(Scene modeling code data)
· · · · · · ·
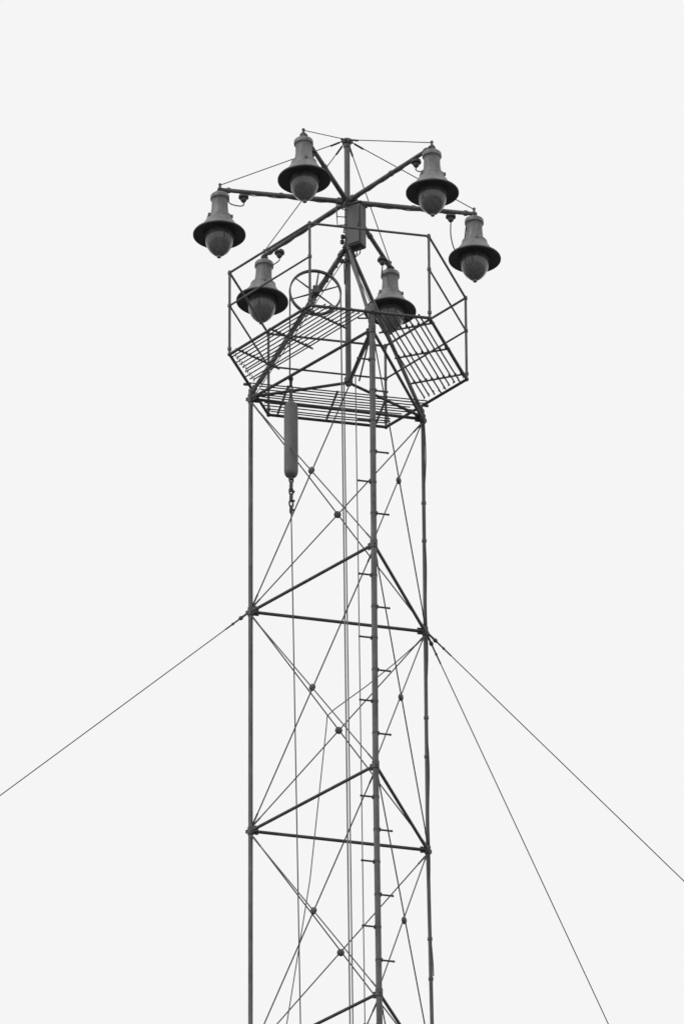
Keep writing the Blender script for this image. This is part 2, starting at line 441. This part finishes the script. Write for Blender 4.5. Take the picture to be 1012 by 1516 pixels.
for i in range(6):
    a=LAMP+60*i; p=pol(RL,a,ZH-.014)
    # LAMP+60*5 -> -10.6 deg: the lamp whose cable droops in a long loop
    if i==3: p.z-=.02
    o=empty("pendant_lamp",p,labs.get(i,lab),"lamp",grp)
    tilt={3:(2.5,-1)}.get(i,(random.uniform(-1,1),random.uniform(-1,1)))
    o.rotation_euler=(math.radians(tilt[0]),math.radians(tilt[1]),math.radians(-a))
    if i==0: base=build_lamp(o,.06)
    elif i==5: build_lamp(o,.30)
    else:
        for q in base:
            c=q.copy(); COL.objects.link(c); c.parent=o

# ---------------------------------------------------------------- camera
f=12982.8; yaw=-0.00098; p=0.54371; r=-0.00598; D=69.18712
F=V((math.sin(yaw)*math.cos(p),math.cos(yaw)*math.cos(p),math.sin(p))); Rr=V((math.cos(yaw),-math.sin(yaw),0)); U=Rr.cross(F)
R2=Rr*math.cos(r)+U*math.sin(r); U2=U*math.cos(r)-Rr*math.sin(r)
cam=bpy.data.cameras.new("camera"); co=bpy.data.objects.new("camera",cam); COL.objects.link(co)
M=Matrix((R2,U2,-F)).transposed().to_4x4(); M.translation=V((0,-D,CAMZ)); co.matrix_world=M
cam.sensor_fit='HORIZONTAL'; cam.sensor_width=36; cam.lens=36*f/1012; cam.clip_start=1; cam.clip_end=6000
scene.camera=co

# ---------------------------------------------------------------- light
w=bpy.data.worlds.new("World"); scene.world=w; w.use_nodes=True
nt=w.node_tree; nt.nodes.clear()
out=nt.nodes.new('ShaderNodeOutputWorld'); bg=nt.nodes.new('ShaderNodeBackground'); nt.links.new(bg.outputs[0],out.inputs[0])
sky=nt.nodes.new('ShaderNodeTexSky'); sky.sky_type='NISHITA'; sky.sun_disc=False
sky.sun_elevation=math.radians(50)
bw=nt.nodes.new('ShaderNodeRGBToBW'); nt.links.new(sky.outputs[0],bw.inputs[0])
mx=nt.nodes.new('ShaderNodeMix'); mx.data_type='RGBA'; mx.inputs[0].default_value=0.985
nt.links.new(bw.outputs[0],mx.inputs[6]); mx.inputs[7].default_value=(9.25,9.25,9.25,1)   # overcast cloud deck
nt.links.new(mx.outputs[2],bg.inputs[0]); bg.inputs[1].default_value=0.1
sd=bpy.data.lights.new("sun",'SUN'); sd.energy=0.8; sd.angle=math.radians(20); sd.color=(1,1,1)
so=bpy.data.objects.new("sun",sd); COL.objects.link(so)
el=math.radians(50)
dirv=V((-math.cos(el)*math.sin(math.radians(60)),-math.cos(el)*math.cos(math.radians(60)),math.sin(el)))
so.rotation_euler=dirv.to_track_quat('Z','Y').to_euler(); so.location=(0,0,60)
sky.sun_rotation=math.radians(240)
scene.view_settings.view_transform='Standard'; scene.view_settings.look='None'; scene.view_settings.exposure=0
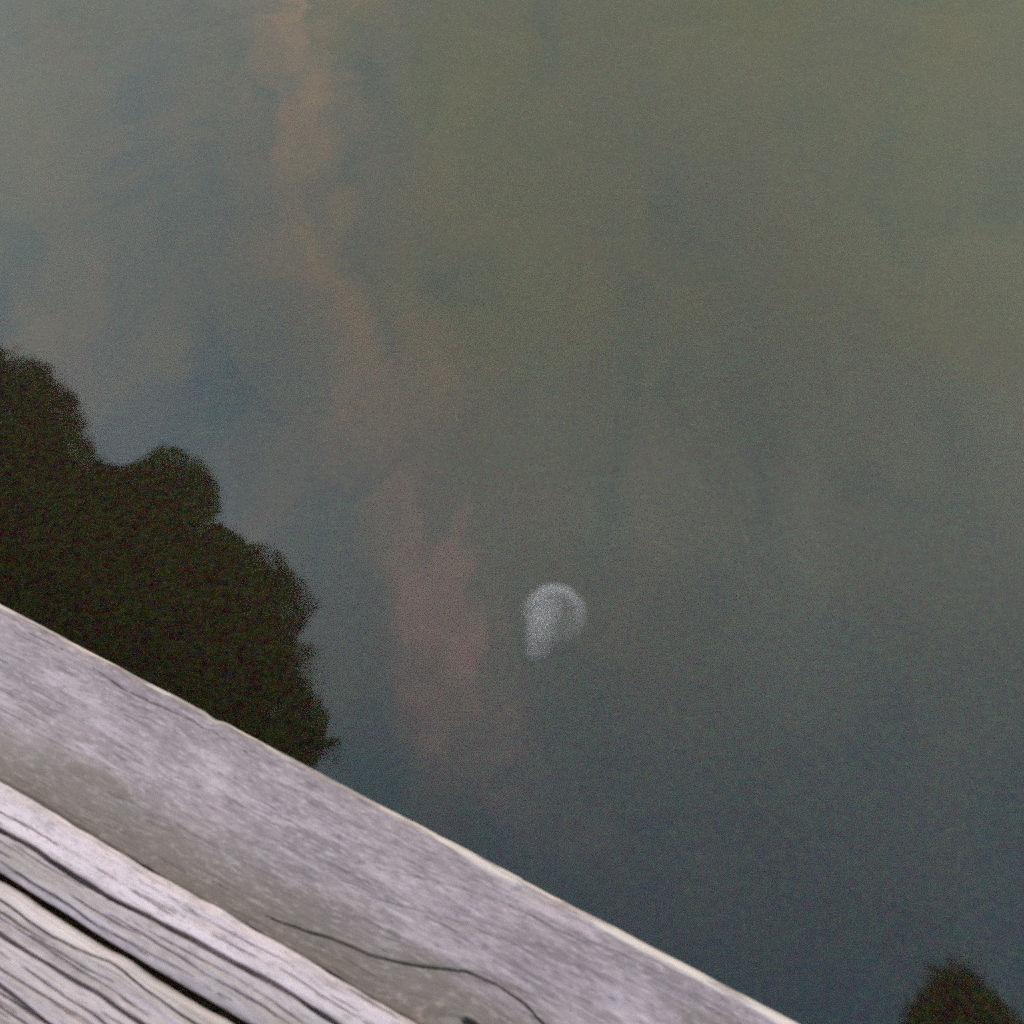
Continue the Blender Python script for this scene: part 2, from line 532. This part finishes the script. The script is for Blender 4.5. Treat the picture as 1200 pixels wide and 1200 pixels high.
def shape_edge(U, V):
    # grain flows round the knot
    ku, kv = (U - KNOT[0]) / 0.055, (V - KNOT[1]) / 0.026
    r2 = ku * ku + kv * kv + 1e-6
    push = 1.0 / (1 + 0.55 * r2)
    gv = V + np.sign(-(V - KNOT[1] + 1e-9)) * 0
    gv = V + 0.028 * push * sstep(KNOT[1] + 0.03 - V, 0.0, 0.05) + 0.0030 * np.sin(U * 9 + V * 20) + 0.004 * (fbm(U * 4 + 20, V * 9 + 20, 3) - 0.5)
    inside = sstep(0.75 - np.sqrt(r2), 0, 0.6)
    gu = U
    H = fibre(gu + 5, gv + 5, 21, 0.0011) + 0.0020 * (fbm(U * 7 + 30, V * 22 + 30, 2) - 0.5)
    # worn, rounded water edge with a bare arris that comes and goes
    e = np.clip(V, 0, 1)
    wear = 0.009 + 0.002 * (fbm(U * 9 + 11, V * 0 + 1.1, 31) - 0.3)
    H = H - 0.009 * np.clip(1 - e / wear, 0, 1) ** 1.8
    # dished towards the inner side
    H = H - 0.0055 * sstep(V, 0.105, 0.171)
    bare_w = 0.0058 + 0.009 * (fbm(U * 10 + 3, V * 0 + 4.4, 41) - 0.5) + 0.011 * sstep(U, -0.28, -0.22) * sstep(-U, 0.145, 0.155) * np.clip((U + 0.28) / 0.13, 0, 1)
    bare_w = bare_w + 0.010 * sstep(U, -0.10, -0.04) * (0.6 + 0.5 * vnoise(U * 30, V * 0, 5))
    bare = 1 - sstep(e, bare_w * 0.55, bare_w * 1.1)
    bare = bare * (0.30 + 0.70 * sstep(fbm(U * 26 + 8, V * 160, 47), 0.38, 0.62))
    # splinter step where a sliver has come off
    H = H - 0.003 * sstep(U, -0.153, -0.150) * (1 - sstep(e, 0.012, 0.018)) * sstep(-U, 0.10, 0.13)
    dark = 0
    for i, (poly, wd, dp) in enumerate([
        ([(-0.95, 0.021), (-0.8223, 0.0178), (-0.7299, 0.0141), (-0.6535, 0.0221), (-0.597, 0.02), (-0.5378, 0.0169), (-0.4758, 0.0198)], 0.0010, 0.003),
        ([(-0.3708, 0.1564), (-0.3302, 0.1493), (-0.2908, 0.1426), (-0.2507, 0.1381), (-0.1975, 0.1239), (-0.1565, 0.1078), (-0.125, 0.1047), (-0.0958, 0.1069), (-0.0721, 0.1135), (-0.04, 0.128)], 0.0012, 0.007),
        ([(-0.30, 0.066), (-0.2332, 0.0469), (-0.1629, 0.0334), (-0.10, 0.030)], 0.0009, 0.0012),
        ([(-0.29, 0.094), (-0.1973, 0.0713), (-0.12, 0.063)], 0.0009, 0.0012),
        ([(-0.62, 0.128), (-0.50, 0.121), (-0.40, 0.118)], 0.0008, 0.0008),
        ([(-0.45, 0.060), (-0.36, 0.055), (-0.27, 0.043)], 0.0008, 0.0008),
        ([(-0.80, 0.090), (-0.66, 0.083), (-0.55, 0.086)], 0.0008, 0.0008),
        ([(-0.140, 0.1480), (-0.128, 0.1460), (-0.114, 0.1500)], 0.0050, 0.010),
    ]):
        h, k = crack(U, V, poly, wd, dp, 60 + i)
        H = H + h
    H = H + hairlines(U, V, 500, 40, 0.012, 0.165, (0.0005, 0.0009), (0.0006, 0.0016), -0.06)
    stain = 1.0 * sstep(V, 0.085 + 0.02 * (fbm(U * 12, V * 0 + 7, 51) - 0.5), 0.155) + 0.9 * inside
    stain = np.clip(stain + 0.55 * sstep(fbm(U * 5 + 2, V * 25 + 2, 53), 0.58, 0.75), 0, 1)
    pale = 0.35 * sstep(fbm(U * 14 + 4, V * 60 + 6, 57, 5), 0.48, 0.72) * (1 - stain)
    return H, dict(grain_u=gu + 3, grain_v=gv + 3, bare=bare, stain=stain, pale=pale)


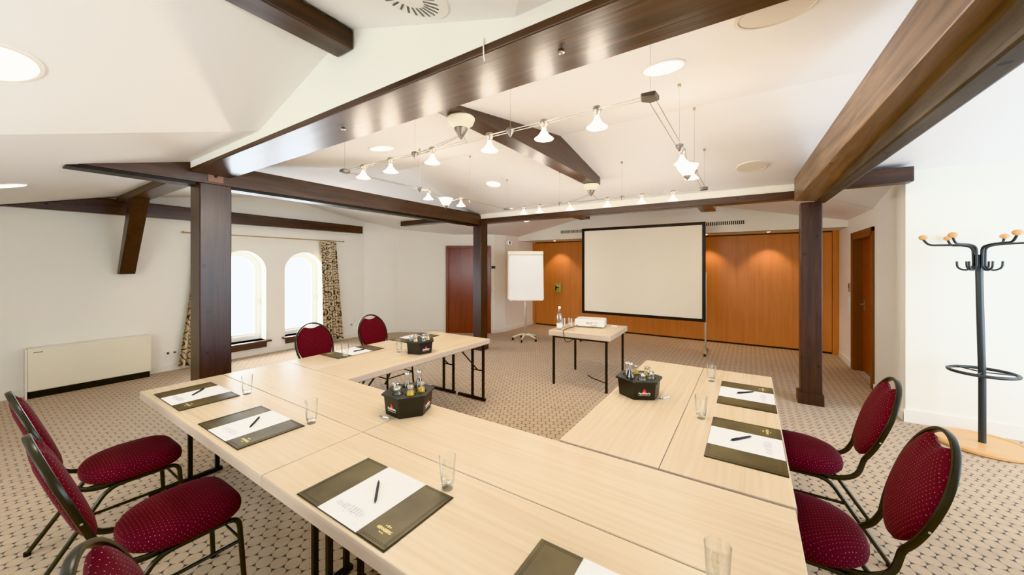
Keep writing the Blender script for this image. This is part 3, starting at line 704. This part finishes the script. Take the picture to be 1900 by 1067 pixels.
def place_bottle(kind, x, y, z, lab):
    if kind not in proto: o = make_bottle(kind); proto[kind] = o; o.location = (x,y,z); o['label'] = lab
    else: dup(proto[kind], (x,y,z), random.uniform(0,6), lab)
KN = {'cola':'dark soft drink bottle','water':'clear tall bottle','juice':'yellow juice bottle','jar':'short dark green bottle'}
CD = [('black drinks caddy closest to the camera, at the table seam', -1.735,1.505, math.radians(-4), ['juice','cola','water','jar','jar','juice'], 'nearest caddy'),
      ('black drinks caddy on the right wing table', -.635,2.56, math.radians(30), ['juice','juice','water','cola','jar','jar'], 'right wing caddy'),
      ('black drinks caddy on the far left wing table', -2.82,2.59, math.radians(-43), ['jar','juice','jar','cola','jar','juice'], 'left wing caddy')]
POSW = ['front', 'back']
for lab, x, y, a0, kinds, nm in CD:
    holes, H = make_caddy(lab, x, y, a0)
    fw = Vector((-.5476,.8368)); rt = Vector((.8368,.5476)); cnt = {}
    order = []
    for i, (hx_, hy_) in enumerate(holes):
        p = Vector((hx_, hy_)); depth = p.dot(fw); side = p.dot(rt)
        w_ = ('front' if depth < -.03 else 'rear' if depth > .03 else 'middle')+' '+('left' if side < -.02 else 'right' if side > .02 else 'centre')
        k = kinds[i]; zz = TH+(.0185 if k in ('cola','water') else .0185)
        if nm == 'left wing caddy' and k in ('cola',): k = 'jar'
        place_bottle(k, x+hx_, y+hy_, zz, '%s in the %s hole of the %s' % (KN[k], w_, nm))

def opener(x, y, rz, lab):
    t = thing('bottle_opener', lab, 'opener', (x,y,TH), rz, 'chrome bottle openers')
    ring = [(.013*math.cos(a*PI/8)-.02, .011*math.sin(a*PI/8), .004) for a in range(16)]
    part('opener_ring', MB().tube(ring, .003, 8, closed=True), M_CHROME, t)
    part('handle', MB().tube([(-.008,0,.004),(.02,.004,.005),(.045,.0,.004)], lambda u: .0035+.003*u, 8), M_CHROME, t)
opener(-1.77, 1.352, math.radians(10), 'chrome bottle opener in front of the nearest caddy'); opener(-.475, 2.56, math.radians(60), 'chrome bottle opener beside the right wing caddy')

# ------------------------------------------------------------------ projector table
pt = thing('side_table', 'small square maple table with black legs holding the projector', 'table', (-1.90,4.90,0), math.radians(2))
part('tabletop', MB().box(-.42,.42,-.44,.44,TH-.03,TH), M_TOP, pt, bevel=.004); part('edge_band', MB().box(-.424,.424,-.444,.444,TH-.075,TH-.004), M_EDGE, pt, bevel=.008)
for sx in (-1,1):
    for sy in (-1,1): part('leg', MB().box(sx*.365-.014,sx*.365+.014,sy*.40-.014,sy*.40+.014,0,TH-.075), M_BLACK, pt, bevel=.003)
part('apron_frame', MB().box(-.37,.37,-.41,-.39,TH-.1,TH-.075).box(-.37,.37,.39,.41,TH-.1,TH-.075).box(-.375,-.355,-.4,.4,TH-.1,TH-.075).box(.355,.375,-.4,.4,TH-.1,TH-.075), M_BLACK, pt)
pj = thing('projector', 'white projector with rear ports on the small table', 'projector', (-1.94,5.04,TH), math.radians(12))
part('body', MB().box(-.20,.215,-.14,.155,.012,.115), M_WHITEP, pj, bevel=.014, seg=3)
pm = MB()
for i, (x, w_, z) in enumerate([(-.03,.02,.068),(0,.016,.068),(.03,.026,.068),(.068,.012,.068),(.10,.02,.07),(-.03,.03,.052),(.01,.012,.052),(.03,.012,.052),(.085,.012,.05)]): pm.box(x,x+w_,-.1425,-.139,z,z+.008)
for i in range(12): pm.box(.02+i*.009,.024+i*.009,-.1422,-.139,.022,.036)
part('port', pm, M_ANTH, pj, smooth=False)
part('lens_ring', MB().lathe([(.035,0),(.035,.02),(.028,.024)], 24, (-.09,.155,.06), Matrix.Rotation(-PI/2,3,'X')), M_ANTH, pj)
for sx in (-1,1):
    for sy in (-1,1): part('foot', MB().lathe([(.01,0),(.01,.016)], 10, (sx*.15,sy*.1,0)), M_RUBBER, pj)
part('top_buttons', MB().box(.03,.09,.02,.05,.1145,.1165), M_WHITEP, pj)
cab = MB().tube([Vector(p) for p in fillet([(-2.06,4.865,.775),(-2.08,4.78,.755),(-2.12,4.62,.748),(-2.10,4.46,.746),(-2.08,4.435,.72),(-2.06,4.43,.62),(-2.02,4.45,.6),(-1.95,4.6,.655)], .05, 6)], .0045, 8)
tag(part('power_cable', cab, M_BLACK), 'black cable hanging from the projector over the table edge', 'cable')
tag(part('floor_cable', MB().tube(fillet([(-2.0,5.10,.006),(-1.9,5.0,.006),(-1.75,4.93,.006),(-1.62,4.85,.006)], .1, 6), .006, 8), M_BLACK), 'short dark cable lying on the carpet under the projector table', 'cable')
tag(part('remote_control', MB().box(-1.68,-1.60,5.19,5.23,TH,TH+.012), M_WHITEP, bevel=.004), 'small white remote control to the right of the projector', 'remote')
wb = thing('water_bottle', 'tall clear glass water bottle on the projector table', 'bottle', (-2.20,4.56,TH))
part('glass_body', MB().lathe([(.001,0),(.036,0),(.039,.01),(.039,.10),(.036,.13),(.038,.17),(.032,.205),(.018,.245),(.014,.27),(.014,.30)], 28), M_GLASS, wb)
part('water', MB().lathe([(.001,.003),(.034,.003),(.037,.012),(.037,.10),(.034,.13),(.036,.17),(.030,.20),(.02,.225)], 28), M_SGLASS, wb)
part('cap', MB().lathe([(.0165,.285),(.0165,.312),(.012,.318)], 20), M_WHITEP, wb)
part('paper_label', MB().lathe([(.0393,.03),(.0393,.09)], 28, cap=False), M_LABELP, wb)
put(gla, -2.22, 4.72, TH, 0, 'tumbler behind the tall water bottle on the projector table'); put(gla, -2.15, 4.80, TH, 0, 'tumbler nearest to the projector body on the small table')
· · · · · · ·
- Exercise description:
State how many lines of the records above contain the word "Keep", and give only that number.

- Solution to this task:
2